> **Work required**
Reproduce exactly the lines of the material beneath, from the line that contains "Generate a Blender" to the line that contains "COL = S.collection", both included, and no other lines.

> **Data entries**
== == ==

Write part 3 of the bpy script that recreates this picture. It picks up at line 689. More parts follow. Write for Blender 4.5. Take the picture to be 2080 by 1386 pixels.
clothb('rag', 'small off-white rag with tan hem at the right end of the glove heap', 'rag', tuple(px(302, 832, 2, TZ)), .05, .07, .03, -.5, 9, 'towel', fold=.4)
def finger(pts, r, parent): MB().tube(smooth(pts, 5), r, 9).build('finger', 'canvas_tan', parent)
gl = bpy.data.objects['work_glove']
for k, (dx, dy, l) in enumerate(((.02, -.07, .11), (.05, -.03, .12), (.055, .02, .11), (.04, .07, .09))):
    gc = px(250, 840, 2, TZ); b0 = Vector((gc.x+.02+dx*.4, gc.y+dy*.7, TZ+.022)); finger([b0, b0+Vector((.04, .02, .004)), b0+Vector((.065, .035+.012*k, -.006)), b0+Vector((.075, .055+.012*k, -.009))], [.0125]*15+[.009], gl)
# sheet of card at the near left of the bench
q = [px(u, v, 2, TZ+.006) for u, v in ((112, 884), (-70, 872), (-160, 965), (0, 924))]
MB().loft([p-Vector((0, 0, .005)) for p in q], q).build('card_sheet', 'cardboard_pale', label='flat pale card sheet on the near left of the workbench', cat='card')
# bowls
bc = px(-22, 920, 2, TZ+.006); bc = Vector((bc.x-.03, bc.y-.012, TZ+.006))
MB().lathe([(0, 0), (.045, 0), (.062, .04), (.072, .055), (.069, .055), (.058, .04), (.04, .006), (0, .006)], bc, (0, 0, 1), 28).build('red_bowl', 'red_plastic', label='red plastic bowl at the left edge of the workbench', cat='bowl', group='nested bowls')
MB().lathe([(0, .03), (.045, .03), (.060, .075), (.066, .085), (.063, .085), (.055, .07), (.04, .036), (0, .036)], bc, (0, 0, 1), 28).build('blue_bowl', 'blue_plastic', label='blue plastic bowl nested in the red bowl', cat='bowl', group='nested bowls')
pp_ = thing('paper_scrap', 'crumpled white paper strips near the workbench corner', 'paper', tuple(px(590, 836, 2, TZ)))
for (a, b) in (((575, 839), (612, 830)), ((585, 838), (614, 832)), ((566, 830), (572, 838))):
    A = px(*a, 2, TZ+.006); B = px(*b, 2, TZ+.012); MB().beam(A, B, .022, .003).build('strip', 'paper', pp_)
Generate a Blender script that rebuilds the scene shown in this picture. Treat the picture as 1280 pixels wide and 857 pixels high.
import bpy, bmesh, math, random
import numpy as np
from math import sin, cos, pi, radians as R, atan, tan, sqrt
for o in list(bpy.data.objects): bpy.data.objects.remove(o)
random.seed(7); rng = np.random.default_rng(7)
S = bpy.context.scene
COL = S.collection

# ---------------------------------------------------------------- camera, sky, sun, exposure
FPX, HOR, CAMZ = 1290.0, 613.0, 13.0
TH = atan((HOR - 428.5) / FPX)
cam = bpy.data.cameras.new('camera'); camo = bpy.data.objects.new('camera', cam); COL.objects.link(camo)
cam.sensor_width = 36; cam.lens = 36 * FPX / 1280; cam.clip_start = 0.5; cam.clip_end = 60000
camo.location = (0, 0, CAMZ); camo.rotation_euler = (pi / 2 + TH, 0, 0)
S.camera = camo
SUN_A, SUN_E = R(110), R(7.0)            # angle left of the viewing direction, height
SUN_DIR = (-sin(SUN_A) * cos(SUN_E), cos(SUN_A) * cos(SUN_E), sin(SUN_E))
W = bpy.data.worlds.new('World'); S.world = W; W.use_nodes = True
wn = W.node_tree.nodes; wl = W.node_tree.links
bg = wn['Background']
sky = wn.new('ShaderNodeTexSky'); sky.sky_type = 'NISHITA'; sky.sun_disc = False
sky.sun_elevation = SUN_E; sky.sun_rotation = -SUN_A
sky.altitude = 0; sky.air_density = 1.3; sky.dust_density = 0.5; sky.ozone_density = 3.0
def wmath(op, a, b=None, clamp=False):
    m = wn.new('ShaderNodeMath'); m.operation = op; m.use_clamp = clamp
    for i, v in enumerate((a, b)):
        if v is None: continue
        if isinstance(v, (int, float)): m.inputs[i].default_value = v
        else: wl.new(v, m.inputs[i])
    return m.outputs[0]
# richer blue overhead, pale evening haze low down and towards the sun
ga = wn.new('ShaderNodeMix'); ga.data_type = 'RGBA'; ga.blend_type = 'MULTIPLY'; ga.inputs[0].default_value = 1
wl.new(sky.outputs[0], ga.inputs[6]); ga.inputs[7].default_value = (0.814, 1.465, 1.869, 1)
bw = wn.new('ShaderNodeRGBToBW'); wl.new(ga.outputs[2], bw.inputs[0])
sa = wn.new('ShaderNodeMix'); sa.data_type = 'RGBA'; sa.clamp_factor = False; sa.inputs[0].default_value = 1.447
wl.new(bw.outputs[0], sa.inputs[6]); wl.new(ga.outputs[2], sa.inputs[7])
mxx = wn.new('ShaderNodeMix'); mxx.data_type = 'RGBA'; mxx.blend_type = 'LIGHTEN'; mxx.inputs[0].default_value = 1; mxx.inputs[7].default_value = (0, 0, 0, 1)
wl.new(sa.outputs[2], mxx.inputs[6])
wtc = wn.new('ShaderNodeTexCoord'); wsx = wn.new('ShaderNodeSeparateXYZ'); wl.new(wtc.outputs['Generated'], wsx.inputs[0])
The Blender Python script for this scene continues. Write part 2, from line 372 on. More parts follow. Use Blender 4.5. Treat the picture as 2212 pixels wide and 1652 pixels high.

== == ==

> **Solution to this problem**
Generate a Blender script that rebuilds the scene shown in this picture. Treat the picture as 1280 pixels wide and 857 pixels high.
import bpy, bmesh, math, random
import numpy as np
from math import sin, cos, pi, radians as R, atan, tan, sqrt
for o in list(bpy.data.objects): bpy.data.objects.remove(o)
random.seed(7); rng = np.random.default_rng(7)
S = bpy.context.scene
COL = S.collection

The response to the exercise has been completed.